* _STATED PROBLEM_: Copy, without any alteration, the lines from the one that includes "for (y0, y1, dz, mt)" up to and including the one that includes "for xa, xb in".

---------- STORED ROWS

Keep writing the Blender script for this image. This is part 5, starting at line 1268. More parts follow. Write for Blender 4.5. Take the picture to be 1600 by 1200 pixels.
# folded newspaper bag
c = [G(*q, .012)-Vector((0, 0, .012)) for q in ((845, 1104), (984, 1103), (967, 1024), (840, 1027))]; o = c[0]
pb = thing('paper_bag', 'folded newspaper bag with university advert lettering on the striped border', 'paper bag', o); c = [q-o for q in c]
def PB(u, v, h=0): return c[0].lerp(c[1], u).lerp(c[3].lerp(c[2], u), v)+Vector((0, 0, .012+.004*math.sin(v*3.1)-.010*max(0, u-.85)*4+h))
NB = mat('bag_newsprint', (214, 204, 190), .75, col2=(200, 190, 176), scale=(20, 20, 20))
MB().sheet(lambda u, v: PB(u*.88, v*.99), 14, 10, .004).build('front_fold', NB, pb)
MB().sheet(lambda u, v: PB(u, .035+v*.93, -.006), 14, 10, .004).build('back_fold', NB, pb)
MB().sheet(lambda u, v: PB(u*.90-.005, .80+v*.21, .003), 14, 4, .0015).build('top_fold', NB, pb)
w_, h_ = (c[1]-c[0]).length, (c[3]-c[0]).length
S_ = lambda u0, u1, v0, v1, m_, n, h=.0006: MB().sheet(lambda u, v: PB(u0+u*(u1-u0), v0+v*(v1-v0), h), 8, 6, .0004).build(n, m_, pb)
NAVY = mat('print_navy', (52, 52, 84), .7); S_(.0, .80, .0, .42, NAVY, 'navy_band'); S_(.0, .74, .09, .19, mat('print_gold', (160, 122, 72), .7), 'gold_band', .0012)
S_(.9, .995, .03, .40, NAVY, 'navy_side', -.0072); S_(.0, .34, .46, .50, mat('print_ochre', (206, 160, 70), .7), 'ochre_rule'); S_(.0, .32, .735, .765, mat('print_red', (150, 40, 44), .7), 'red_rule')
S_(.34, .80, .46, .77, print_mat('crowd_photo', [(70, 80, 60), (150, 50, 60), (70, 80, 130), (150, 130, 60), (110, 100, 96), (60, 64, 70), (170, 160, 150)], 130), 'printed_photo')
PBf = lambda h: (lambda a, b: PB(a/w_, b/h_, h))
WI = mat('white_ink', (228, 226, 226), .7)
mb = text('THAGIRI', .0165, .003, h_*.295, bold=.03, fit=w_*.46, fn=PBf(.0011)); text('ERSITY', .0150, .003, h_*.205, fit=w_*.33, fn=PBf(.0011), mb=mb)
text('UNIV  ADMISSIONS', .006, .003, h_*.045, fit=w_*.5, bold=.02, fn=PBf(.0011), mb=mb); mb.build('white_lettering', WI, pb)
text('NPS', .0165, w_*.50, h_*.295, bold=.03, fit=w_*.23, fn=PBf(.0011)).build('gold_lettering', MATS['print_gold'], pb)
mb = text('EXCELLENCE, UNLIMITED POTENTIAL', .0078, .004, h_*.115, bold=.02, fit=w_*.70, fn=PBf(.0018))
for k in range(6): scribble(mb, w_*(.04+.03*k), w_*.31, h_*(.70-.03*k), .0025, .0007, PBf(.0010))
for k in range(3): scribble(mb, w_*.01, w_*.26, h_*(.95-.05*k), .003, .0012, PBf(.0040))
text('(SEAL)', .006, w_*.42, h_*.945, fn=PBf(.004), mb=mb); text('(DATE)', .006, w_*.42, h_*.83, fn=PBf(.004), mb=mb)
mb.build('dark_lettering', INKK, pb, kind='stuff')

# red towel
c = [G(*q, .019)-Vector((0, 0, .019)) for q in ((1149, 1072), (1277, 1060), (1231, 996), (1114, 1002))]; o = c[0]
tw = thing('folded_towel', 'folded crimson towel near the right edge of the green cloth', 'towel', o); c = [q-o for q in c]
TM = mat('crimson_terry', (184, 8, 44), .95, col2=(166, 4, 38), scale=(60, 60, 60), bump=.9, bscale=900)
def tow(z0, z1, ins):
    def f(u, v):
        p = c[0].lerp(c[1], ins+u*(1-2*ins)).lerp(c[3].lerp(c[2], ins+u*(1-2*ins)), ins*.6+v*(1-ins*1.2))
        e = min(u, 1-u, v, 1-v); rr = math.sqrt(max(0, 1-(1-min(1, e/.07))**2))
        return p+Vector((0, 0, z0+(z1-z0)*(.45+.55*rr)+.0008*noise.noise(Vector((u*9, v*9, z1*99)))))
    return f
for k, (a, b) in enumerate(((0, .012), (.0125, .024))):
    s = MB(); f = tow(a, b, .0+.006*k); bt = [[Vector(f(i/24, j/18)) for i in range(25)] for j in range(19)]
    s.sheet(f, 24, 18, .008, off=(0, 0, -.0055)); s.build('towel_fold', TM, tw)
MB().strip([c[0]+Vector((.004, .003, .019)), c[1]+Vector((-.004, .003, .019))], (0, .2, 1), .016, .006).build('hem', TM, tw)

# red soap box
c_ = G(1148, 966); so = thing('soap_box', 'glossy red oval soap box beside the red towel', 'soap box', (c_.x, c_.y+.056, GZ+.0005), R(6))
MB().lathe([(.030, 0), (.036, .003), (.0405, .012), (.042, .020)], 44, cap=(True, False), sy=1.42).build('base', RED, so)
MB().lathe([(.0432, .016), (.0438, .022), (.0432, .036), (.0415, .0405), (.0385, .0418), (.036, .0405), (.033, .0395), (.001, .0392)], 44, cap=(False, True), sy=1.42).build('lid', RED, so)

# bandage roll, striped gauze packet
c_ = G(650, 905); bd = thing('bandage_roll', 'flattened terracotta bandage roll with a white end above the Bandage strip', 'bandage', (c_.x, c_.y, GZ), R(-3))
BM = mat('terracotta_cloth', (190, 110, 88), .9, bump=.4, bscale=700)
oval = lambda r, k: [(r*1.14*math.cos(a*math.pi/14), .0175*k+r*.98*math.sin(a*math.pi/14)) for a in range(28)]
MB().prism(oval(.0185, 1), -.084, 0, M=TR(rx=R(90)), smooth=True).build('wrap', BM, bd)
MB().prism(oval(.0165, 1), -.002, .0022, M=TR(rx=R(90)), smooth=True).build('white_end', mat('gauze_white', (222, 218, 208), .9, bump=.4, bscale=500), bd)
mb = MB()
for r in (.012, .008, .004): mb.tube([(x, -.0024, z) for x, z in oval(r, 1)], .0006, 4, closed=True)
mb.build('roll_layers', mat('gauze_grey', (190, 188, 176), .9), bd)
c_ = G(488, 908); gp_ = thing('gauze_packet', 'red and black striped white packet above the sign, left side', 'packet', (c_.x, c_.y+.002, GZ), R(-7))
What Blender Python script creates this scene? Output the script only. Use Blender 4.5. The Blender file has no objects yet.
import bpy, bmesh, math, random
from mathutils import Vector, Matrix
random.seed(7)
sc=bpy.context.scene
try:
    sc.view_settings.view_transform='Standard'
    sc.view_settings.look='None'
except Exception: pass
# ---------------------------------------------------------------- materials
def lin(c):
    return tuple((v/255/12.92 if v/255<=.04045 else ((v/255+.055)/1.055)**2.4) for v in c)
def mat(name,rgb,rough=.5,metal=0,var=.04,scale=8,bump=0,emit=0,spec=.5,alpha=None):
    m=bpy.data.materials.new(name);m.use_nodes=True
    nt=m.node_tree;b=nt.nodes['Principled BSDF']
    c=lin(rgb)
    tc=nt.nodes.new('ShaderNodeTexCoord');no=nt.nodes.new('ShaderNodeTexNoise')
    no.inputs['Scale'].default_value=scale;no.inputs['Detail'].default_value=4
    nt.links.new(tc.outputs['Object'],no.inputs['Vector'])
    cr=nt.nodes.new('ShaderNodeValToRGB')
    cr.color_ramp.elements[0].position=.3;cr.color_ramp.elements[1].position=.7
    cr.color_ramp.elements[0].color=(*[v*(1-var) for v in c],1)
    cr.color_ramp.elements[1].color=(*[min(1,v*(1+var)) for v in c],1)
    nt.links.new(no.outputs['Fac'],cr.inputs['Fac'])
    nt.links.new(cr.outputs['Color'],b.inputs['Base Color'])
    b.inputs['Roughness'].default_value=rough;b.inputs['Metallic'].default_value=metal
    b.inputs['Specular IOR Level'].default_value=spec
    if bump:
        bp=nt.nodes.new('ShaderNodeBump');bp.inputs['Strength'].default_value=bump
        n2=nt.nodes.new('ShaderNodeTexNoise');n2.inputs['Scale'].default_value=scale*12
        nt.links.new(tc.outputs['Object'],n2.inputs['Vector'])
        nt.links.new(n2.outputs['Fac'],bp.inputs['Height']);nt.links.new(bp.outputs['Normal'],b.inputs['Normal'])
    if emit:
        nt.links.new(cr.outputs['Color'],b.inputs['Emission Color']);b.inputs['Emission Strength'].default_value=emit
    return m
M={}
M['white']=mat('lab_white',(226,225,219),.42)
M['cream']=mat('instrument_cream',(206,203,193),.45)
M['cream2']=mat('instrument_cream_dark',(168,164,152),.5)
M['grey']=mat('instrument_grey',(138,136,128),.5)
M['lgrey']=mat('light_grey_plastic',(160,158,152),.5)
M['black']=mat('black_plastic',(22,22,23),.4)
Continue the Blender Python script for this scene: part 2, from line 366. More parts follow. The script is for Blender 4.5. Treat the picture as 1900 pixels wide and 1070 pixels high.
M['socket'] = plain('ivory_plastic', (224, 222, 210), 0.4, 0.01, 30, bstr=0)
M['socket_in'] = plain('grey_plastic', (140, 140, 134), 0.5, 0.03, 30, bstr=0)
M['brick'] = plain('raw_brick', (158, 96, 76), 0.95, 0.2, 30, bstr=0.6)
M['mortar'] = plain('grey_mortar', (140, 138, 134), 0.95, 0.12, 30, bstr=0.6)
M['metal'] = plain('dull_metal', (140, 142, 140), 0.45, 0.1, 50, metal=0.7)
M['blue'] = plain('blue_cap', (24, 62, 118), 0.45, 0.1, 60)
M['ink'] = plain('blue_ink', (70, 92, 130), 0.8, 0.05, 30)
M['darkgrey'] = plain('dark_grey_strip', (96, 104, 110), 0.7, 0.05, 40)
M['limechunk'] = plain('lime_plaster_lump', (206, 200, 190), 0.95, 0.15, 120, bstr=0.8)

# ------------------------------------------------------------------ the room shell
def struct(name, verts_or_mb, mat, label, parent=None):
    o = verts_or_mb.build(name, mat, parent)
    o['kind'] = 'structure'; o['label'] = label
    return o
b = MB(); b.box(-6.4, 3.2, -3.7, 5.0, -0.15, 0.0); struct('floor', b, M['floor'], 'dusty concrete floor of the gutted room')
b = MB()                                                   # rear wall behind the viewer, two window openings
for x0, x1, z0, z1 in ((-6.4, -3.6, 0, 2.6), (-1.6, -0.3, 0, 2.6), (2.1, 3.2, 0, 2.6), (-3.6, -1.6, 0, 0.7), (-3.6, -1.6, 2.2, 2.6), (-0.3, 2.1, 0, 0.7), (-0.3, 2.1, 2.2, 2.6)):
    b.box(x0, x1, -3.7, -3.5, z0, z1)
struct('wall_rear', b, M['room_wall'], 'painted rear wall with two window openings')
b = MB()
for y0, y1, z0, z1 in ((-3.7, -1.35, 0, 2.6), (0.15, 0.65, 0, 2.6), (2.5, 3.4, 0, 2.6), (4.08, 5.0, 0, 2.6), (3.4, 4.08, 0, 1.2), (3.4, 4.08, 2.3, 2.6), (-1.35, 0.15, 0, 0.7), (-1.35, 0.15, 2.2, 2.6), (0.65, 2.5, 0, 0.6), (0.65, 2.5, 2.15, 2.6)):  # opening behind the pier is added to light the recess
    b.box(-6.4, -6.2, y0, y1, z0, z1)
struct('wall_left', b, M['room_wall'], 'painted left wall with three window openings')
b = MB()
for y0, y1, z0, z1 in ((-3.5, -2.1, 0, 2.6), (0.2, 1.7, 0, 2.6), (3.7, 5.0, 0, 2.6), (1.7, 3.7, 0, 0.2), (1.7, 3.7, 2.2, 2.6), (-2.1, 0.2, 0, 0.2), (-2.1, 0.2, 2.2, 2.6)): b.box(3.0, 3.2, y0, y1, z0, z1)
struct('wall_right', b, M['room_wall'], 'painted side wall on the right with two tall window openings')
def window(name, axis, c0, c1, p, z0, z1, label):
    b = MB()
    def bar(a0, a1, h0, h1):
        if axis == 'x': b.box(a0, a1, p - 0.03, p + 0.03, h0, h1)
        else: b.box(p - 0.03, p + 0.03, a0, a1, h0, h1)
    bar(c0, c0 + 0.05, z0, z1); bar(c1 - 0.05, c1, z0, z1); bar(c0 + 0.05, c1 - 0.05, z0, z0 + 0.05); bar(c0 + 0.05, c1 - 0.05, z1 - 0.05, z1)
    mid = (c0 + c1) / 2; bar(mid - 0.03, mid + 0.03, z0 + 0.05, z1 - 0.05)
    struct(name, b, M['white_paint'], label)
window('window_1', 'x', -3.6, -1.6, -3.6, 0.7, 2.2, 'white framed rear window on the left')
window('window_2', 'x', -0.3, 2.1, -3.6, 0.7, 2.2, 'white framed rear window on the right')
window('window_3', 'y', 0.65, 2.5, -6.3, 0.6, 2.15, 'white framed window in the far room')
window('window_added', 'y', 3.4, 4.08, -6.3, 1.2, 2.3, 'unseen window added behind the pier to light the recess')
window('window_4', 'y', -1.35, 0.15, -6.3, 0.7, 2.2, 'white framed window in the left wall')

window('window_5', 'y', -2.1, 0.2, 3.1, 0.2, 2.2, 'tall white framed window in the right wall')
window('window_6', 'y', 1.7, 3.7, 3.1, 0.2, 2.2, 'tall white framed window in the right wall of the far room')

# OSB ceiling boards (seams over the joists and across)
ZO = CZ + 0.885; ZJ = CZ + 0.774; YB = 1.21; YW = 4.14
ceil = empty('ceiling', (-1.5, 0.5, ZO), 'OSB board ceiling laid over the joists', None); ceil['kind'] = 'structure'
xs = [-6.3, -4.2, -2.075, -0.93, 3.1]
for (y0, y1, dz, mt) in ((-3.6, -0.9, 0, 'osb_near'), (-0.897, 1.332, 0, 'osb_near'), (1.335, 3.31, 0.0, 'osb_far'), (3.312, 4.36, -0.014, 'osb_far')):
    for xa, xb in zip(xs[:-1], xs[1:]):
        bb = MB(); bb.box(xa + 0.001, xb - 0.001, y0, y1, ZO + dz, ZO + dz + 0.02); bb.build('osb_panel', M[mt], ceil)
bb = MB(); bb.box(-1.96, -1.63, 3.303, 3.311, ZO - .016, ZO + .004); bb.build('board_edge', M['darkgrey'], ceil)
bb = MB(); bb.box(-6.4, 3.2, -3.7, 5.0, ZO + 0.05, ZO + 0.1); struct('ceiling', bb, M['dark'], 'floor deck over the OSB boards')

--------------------

* _WRITTEN SOLUTION_:
for (y0, y1, dz, mt) in ((-3.6, -0.9, 0, 'osb_near'), (-0.897, 1.332, 0, 'osb_near'), (1.335, 3.31, 0.0, 'osb_far'), (3.312, 4.36, -0.014, 'osb_far')):
    for xa, xb in zip(xs[:-1], xs[1:]):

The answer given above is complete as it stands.